İlk derece mahkemesi 30.05.2018’de uyuşmazlığın yargılamayı gerektirdiğini ve mevcut hükümsüzlük davası nedeniyle ihtiyati tedbir istemini reddetmiştir.
Mahkeme 01.06.2018 tarihinde ise, bu dava ile Bakırköy FSHHM’deki 2017/588 E.sayılı davanın yargılamasının birlikte yapılması gerektiği, biri hakkında verilecek hükmün diğerini etkileyecek nitelikte olduğu gerekçesiyle birleştirme kararı vermiştir.
Bu karara karşı davacı vekili 19.06.2016 tarihli dilekçe ile istinaf isteminde bulunmuş ancak ilk derece mahkemesi HMK’nın 168.maddesindeki hüküm gereği, birleştirme kararına karşı ancak nihai hükümle birlikte istinaf yoluna gidilebileceği gerekçesiyle istinaf istemini reddetmiş, davacı vekili bu red kararına karşı, istinaf isteminde bulunmuştur.
Davacı vekili birleştirme kararıyla ilgili istinafında, farklı yargı çevresinde bulunan mahkemelerdeki dosyaların birleştirilmesi kararlarına karşı yargı yolu (istinaf) açık olduğunu, birleştirme kararının, bu davayı sürümceme de bırakacağını, hükümsüzlük davasının son aşamada olduğu oysa bu davanın henüz cevap dilekçesi aşamasında bulunduğu, birleştirme kararının usul ekonomisine aykırı olduğunu iddia ile red kararınnın kaldırılmasını, her iki davanın ayrı ayrı devamını istemiştir.
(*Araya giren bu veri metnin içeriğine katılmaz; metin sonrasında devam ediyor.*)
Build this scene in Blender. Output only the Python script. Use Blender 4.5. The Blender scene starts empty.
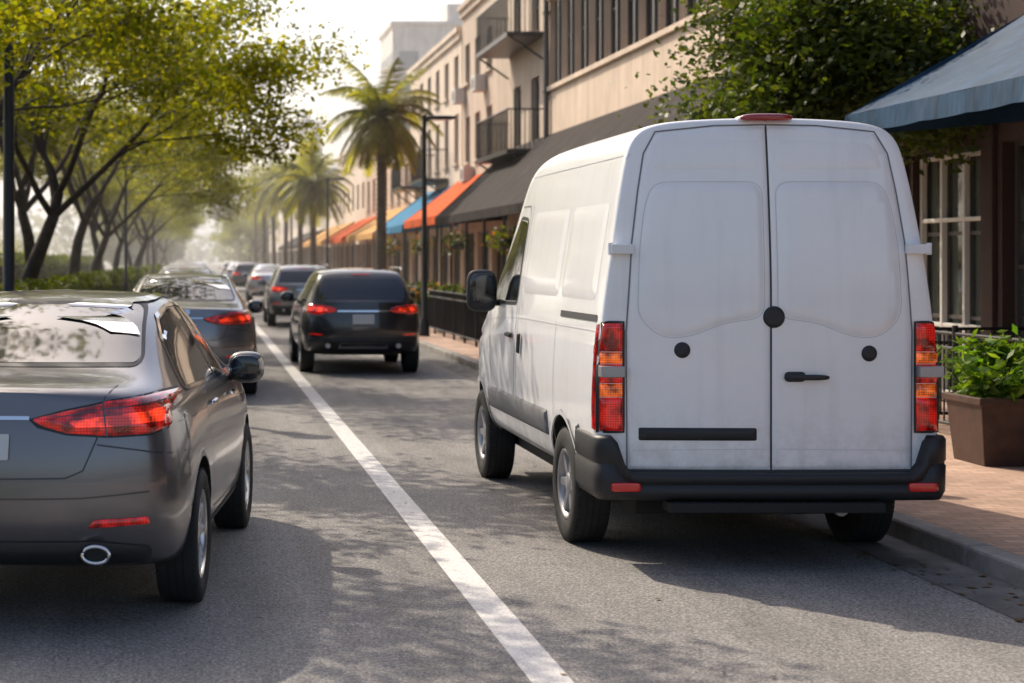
import bpy, bmesh, math, random
import numpy as np
from mathutils import Vector, Matrix
from mathutils.bvhtree import BVHTree
from mathutils.geometry import delaunay_2d_cdt
random.seed(7); RNG=np.random.default_rng(7)
S=bpy.context.scene
col=S.collection

# ------------------------------------------------------------ materials
def nodes(name):
    m=bpy.data.materials.new(name); m.use_nodes=True
    nt=m.node_tree; b=nt.nodes['Principled BSDF']
    return m,nt,b
def lnk(nt,a,b): nt.links.new(a,b)
def pos(nt,sc=(1,1,1),obj=False):
    mp=nt.nodes.new('ShaderNodeMapping'); mp.inputs['Scale'].default_value=sc
    if obj:
        g=nt.nodes.new('ShaderNodeTexCoord'); lnk(nt,g.outputs['Object'],mp.inputs['Vector'])
    else:
        g=nt.nodes.new('ShaderNodeNewGeometry'); lnk(nt,g.outputs['Position'],mp.inputs['Vector'])
    return mp.outputs['Vector']
def noise(nt,vec,scale,detail=4,rough=.6,dist=0):
    n=nt.nodes.new('ShaderNodeTexNoise'); n.inputs['Scale'].default_value=scale
    n.inputs['Detail'].default_value=detail; n.inputs['Roughness'].default_value=rough
    n.inputs['Distortion'].default_value=dist
    lnk(nt,vec,n.inputs['Vector']); return n.outputs['Fac']
def ramp(nt,fac,stops):
    r=nt.nodes.new('ShaderNodeValToRGB'); e=r.color_ramp.elements
    while len(e)<len(stops): e.new(.5)
    for i,(p,c) in enumerate(stops):
        e[i].position=p; e[i].color=(c if len(c)==4 else (*c,1)) if hasattr(c,'__len__') else (c,c,c,1)
    lnk(nt,fac,r.inputs['Fac']); return r.outputs['Color']
def mix(nt,fac,a,b,mode='MIX'):
    m=nt.nodes.new('ShaderNodeMix'); m.data_type='RGBA'; m.blend_type=mode
    for s,v in ((0,fac),(6,a),(7,b)):
        if hasattr(v,'is_linked'): lnk(nt,v,m.inputs[s])
        elif s==0: m.inputs[0].default_value=v
        else: m.inputs[s].default_value=(*v,1) if hasattr(v,'__len__') else (v,v,v,1)
    return m.outputs[2]
def bump(nt,b,h,st=.3,d=.01):
    n=nt.nodes.new('ShaderNodeBump'); n.inputs['Strength'].default_value=st; n.inputs['Distance'].default_value=d
    lnk(nt,h,n.inputs['Height']); lnk(nt,n.outputs['Normal'],b.inputs['Normal'])
def simple(name,c,rough=.5,metal=0,coat=0,var=.0,vs=3,bmp=0,bs=40,spec=None,emis=0,ecol=None,cr=.03):
    m,nt,b=nodes(name)
    b.inputs['Roughness'].default_value=rough; b.inputs['Metallic'].default_value=metal
    b.inputs['Coat Weight'].default_value=coat; b.inputs['Coat Roughness'].default_value=cr
    if spec is not None: b.inputs['Specular IOR Level'].default_value=spec
    if var>0:
        v=pos(nt,obj=False); f=noise(nt,v,vs,4,.65)
        c2=ramp(nt,f,[(.3,tuple(x*(1-var) for x in c)),(.7,tuple(min(1,x*(1+var)) for x in c))])
        lnk(nt,c2,b.inputs['Base Color'])
    else: b.inputs['Base Color'].default_value=(*c,1)
    if bmp>0:
        bump(nt,b,noise(nt,pos(nt),bs,2),bmp,.01)
    if emis>0:
        b.inputs['Emission Color'].default_value=(*(ecol or c),1); b.inputs['Emission Strength'].default_value=emis
    return m
def mk_asphalt():
    m,nt,b=nodes('asphalt')
    v=pos(nt); vs=pos(nt,(1.6,.06,1))
    big=noise(nt,v,.35,4,.6); fine=noise(nt,v,75,2,.75); st=noise(nt,vs,1.3,3,.6); mid=noise(nt,v,9,4,.7); peb=noise(nt,v,38,1,.6)
    c=ramp(nt,big,[(.3,(.185,.174,.163)),(.7,(.262,.246,.230))])
    c=mix(nt,.5,c,ramp(nt,st,[(.3,.6),(.7,1.28)]),'MULTIPLY')
    c=mix(nt,.9,c,ramp(nt,fine,[(.32,.3),(.5,1.0),(.68,1.85)]),'MULTIPLY')
    c=mix(nt,.65,c,ramp(nt,peb,[(.35,.55),(.65,1.35)]),'MULTIPLY')
    c=mix(nt,.5,c,ramp(nt,mid,[(.3,.7),(.65,1.15)]),'MULTIPLY')
    vo=nt.nodes.new('ShaderNodeTexVoronoi'); vo.feature='DISTANCE_TO_EDGE'; vo.inputs['Scale'].default_value=.26
    dm=nt.nodes.new('ShaderNodeVectorMath'); dm.operation='ADD'
    n2=nt.nodes.new('ShaderNodeTexNoise'); n2.inputs['Scale'].default_value=1.5; n2.inputs['Detail'].default_value=5
    lnk(nt,v,n2.inputs['Vector']); lnk(nt,v,dm.inputs[0]); lnk(nt,n2.outputs['Color'],dm.inputs[1]); lnk(nt,dm.outputs[0],vo.inputs['Vector'])
    cr=ramp(nt,vo.outputs['Distance'],[(.0,.5),(.005,1.0)])
    c=mix(nt,.45,c,cr,'MULTIPLY')
    stn=ramp(nt,noise(nt,pos(nt,(1.2,.35,1)),.9,5,.7),[(.5,1.0),(.72,.55)])
    c=mix(nt,.75,c,stn,'MULTIPLY')
    lnk(nt,c,b.inputs['Base Color']); b.inputs['Roughness'].default_value=.8
    b.inputs['Specular IOR Level'].default_value=.3
    bump(nt,b,fine,.6,.007); return m
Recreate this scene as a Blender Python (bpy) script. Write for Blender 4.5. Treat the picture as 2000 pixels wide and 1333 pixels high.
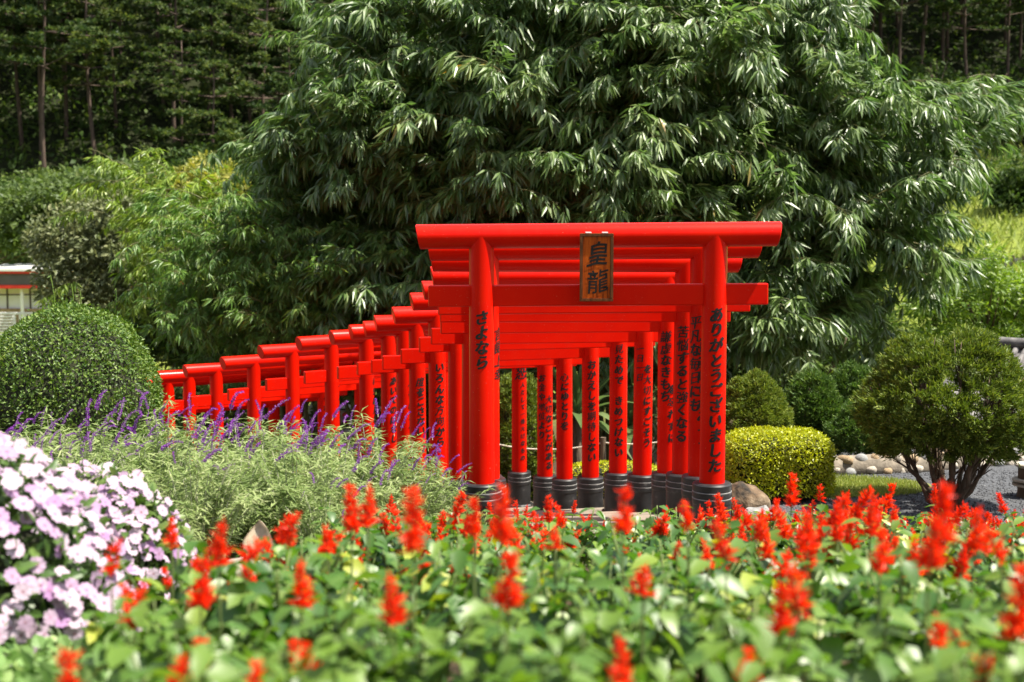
import bpy, bmesh, math, random
import numpy as np
from mathutils import Vector, Matrix

for _o in list(bpy.data.objects):
    bpy.data.objects.remove(_o, do_unlink=True)
SC = bpy.context.scene
COL = SC.collection
R = math.radians
rng = np.random.default_rng(7)
random.seed(7)

# ------------------------------------------------------------------ camera
F_PX, HORIZON, CAM_Z = 2778.0, 410.0, 3.2
PITCH = math.atan((666.5 - HORIZON) / F_PX)
cam_data = bpy.data.cameras.new('camera')
cam = bpy.data.objects.new('camera', cam_data)
COL.objects.link(cam)
cam.location = (0, 0, CAM_Z)
cam.rotation_euler = (math.pi / 2 - PITCH, 0, 0)
cam_data.sensor_width = 36.0
cam_data.lens = 36.0 * F_PX / 2000.0
cam_data.clip_end = 1000
cam_data.dof.use_dof = True
cam_data.dof.focus_distance = 12.6
cam_data.dof.aperture_fstop = 2.3
cam_data.dof.aperture_blades = 9
SC.camera = cam

# ------------------------------------------------------------------ light
SUN_EL, SUN_AZ = 64.0, 78.0            # azimuth measured from -Y (towards the camera) to +X
sdir = Vector((math.cos(R(SUN_EL)) * math.sin(R(SUN_AZ)),
               -math.cos(R(SUN_EL)) * math.cos(R(SUN_AZ)), math.sin(R(SUN_EL))))
world = bpy.data.worlds.new('World')
SC.world = world
world.use_nodes = True
wn = world.node_tree
bg = wn.nodes['Background']
sky = wn.nodes.new('ShaderNodeTexSky')
sky.sky_type = 'NISHITA'
sky.sun_disc = False
sky.sun_elevation = R(SUN_EL)
sky.sun_rotation = math.atan2(sdir.x, sdir.y)
sky.dust_density = 1.5
bg.inputs['Strength'].default_value = 0.115
hsv = wn.nodes.new('ShaderNodeHueSaturation')      # thin bright cloud takes much of the blue out of the sky
hsv.inputs['Saturation'].default_value = 0.45
wn.links.new(sky.outputs['Color'], hsv.inputs['Color'])
wn.links.new(hsv.outputs['Color'], bg.inputs['Color'])
sun_data = bpy.data.lights.new('sun', 'SUN')
sun_data.energy = 5.0
sun_data.angle = R(0.6)
sun_data.color = (1.0, 0.93, 0.80)
sun = bpy.data.objects.new('sun', sun_data)
COL.objects.link(sun)
sun.location = (20, -10, 30)
sun.rotation_euler = sdir.to_track_quat('Z', 'Y').to_euler()
SC.view_settings.view_transform = 'Standard'
SC.view_settings.look = 'None'
SC.view_settings.exposure = 1.2
SC.view_settings.gamma = 1.0
SC.view_settings.use_curve_mapping = False
SC.cycles.use_denoising = True
SC.cycles.max_bounces = 6
SC.cycles.diffuse_bounces = 3
SC.cycles.glossy_bounces = 2
SC.cycles.transmission_bounces = 3
SC.cycles.transparent_max_bounces = 4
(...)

Davacı vekili ihtiyat-i tedbir isteminin reddine dair karara karşı istinafında ise, “red kararının yanlış olduğunu, mahkemenin salt derdest hükümsüzlük davasını gerekçe göstererek tedbir talebini reddettiğini, oysa bir markanın hükümsüzlüğüne karar verilmeden, on markanın kullanılmasının markaya tecavüz oluşturduğunu, tedbir koşullarının gerçekleştiğini, yaklaşık ispatın sağlandığını” iddia ile kararın kaldırılmasını ve tedbir kararı verilmesini istemiştir.
Davalı vekili bu istinaf istemine karşı cevabında, “tedbir isteminin reddi kararının yerinde ve hukuka uygun olduğunu, müvekkilinin lisans yoluyla kullandığı… ve şekil markasının çok sayıda ülkede ve Türkiye’de tescilli olduğunu, bu marka tescillerinin, davacının marka tescilinden çok daha eski olduğunu, önceki tarihli marka tescillerine dayanarak Bakırköy FSHHM’de hükümsüzlük davası açtıklarını,” savunarak istinaf isteminin reddini istemiştir.
Her ne kadar davacı vekili yukarıda yazılı gerekçe ile ihtiyati tedbir isteminin reddine dair kararına karşı istinaf isteminde bulunmuş ise de, davalının dava dışı şirket ile yaptığı lisans anlaşmasına ve tescile dayalı kullanım savunması ile davacı markasının hükümsüzlüğüne dair Bakırköy 1.FSHHM’de derdest bulunan dava ile tüm dosya kapsamına göre istinaf isteminin reddi gerekmiştir.
Her ne kadar davacı vekili yukarıda yazılı gerekçe ile birleştirme kararına karşı istinaf isteminde bulunmuş ise de, HMK’nın 166 – 168.maddeleri gereğince farklı yargı çevrelerinde bulunan mahkemelerdeki dosyalarla ilgili birleştirme kararlarına karşı istinaf yasa yolunun açık olduğu gözetilerek ilk derece mahkemesinin aksi yöndeki kararı isabetli olmamış ancak, farklı yargı çevrelerinde bulunan aynı düzeydeki mahkemelerin birleştirme kararı vermeden önce diğer mahkemeden yazılı görüş sorması daha uygun olmakla birlikte, tecavüz davasının her halükârda hükümsüzlük davasının sonucunu beklemesi gerekli olduğundan davaların birlikte görülmesi usül ekonomisinin gereği bulunduğundan sonuç itibariyle birleştirme kararı doğru olup, bu yöne ilişkin istinaf isteminin reddi gerekmiştir.
H Ü K Ü M : Yukarıda açıklanan gerekçe ile :
-6100 sayılı HMK.’nın 353/1-b-1 maddesi gereğince yerinde görülmeyen istinaf isteminin REDDİNE,
-Harç peşin alındığından yeniden harç alınmasına yer olmadığına,
-İstinaf incelemesi duruşmasız yapıldığından avukatlık ücreti takdirine yer olmadığına,
-İstinaf yargılama giderlerinin davacı üzerinde bırakılmasına,
-Artan gider avanslarının karar kesinleştiğinde ve talep halinde taraflara iadesine,
dair, dosya üzerinde yapılan inceleme sonucu 20/09/2018 tarihinde oy birliği ile kesin olarak karar verildi.